How to prove $|a^k|=n/\gcd(n,k)$ whenever $|a|=n$?
You have two things to show. Namely that:
- $(a^k)^{n/\gcd(n,k)}=e$ (where $e$ denotes the identity)
and that $n/\gcd(n,k)$ is the smallest positive power $p$ of $a^k$ such that $(a^k)^p=e$:
- For all $m>0$: $(a^k)^m=e \implies n/\gcd(n,k)\leq m$
The first part is easy:
$$ (a^k)^{n/\gcd(n,k)}=(a^n)^{k/\gcd(n,k)}=e^{k/\gcd(n,k)}=e $$
For the second part, let $m\in\mathbb{N}$ be such that $(a^k)^m=a^{km}=e$. Since the order of $a$ is $n$, it follows that $n\mid km$. Therefore we also have
$$ \frac{n}{\gcd(n,k)}\mid \frac{k}{\gcd(n,k)}m $$
Now $\gcd(n/\gcd(n,k),k/\gcd(n,k))=1$ (try to prove this), so it follows that
$$ n/\gcd(n,k)\mid m $$
Hence in particular $n/\gcd(n,k)\leq m$.
The order of $a^k$ is the smallest $r>0$ such that $a^{kr}=e$, i.e. such that $kr$ is a multiple of the order $n$ of $a$. This means $kr$ is the least common multiple of $k$ and $n$.

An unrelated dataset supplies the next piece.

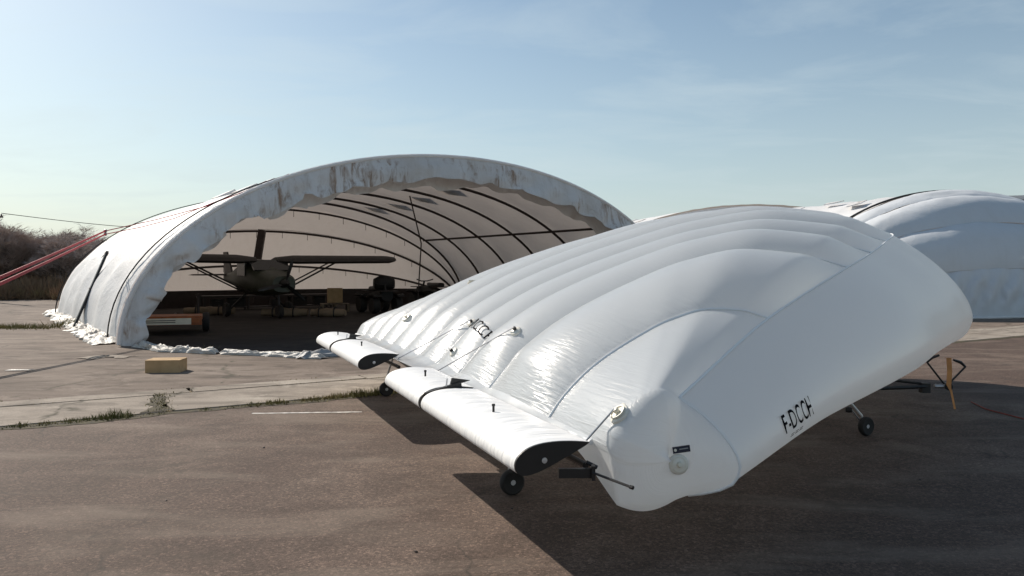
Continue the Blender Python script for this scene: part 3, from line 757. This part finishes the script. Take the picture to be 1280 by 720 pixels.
wheel((.0, 5.80, .098), (-.4, .92, 0), (.0, 5.9, .52), (.25, 5.9, .5))
wheel((3.68, 7.90, .098), (-.45, .9, 0), (3.35, 7.95, .55), (3.42, 7.75, .35))
wheel((-1.72, 10.4, .098), (-.4, .92, 0), (-1.6, 10.3, .58))
wheel((1.2, 11.9, .098), (.85, -.5, 0), (1.2, 11.8, .6))
MB().lathe([(.0, -.03), (.025, -.03), (.03, 0), (.025, .03), (0, .03)], Vector((3.42, 7.72, .30)) - Wv, (1, -.4, 0), 12).build('hub_knob', M['black'], w, True)
# load frame hidden under the film
MB().tube([Vector((0, 5.6, .5)) - Wv, Vector((3.35, 7.9, .53)) - Wv], .02, 8).build('belly_spar', M['black'], w)
MB().tube([Vector((0, 5.6, .5)) - Wv, Vector((-1.6, 10.3, .55)) - Wv, Vector((1.2, 11.8, .57)) - Wv, Vector((3.35, 7.9, .53)) - Wv], .02, 8).build('belly_frame', M['black'], w)

# tow bar with folding handle and orange strap
hub = Vector((5.40, 9.45, .28)) - Wv
tb = MB().tube([Vector((3.6, 9.2, .26)) - Wv, hub + Vector((-.25, -.02, .0))], .026, 8).build('tow_bar', M['black'], w, True)
MB().tube([Vector((3.7, 10.0, .42)) - Wv, hub + Vector((-.3, .02, .03))], .016, 8).build('side_tube', M['black'], tb, True)
MB().box(hub + Vector((-.27, 0, -.02)), (.10, .09, .12)).build('clamp', M['black'], tb)
MB().lathe([(.022, -.15), (.03, -.13), (.024, -.10), (.03, -.07), (.03, -.04), (.02, 0)], hub, (1, 0, 0), 12).build('coupler', M['steel'], tb, True)
MB().lathe([(.0, -.05), (.045, -.05), (.05, 0), (.045, .05), (0, .05)], hub + Vector((0.02, 0, 0)), (.3, 1, 0), 16).build('pivot', M['black'], tb, True)
for sx, top in ((-1, Vector((-.24, 0, .30))), (1, Vector((.25, .02, .24)))):
    e = hub + top
    MB().tube([hub + Vector((sx * .03, 0, .03)), e], .012, 8).build('handle_tube', M['black'], tb, True)
    MB().tube([e, e + Vector((-sx * .06, 0, .055)), e + Vector((-sx * .15, 0, .085))], [.014, .02, .014], 8, flat=1.0).build('handle_grip', M['black'], tb, True)
V = []; F = []
prof = [(-.01, .36), (0, .355), (.01, .20), (.0, .03), (.03, -.06), (.055, -.18), (.075, -.275)]
for i, (x, z) in enumerate(prof):
    wd = .032 if 0 < i < 4 else .014
    if i == 0: wd = .06
    V += [hub + Vector((x - wd, -.06, z)), hub + Vector((x + wd, -.055, z)), hub + Vector((x + wd, -.051, z)), hub + Vector((x - wd, -.056, z))]
    if i:
        for q in range(4): F.append((4 * i - 4 + q, 4 * i - 4 + (q + 1) % 4, 4 * i + (q + 1) % 4, 4 * i + q))
mesh('strap', V, F, M['tape'], tb)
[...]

As $\operatorname{lcm}(k,n)=\dfrac{kn}{\gcd(k,n)}$, we have: $\quad r=\dfrac{n}{\gcd(k,n)}.$
The proof is simpler (and more general) if we use basic gcd / lcm laws vs. Bezout gcd identity.
Lemma $\ \ (a^{\large k})^{\large j}\! = 1\color{#90f}{\underset{a^n\,=\,1}\Longleftarrow}\!\!\!\!\!\color{#0a0}{\overset{{\rm ord}\,a\,=\,n}{\Longrightarrow}} n/(n,k)\mid j\,.\ \ \ $ Proof:
$$ (a^{\large k})^{\large j}\! = 1\color{#90f}{\underset{a^n\,=\,1}\Longleftarrow}\!\!\!\!\!\color{#0a0}{\overset{{\rm ord}\,a\,=\,n}{\Longrightarrow}} n\mid kj\!\iff\! n\mid nj,kj\!\color{#c00}\iff\! n\mid(nj,kj)\!=\!(n,k)j\!\iff\! n/(n,k)\mid j\qquad$$
$\,\color{#0a0}{\rm First\ (\Rightarrow)}\,$ is by $\,n = {\rm\ ord}\, a,\,$ $\rm\color{#c00}{third}$ by the definition/universal property of the gcd and the gcd distributive law. $\,\color{#90f}{\rm Note}$ that the proof of the $\color{#90f}{(\Leftarrow)}$ chain needs only that $\,\color{#90f}{a^n =1},\,$ not $\,\color{#0a0}{{\rm ord}\,a = n},\,$ i.e. $\,a^n = 1\,\Rightarrow\, (a^k)^{n/(n,k)} = 1,\,$ or a direct proof, by writing the expt as $\,n\:\!(k/(n,k))\:\!$.
Alternatively we can use lcm instead of gcd, using notation $\,[x,y] :={\rm lcm}(x,y),$
$$ (a^{\large k})^{\large j} = 1\iff n\mid kj\iff n,k\mid kj\iff [n,k]\mid kj\iff [n,k]/k\mid j\qquad$$
Both proofs are equivalent since $\ [n,k]/k = n/(n,k),\ $ i.e. $\ [n,k](n,k) = nk,\,$ by here.
Corollary $\ \ \bbox[5px,border:1px solid #c00]{{\rm ord}(a) = n\,\Rightarrow\,{\rm ord}(a^{\large k}) = \dfrac{n}{(n,k)} = \dfrac{[n,k]}k}\ $ since, generally,
$\qquad\qquad\quad b^{\large j} = 1\iff i\mid j\ $ is equivalent to $\,b\,$ has order $\,i.\,$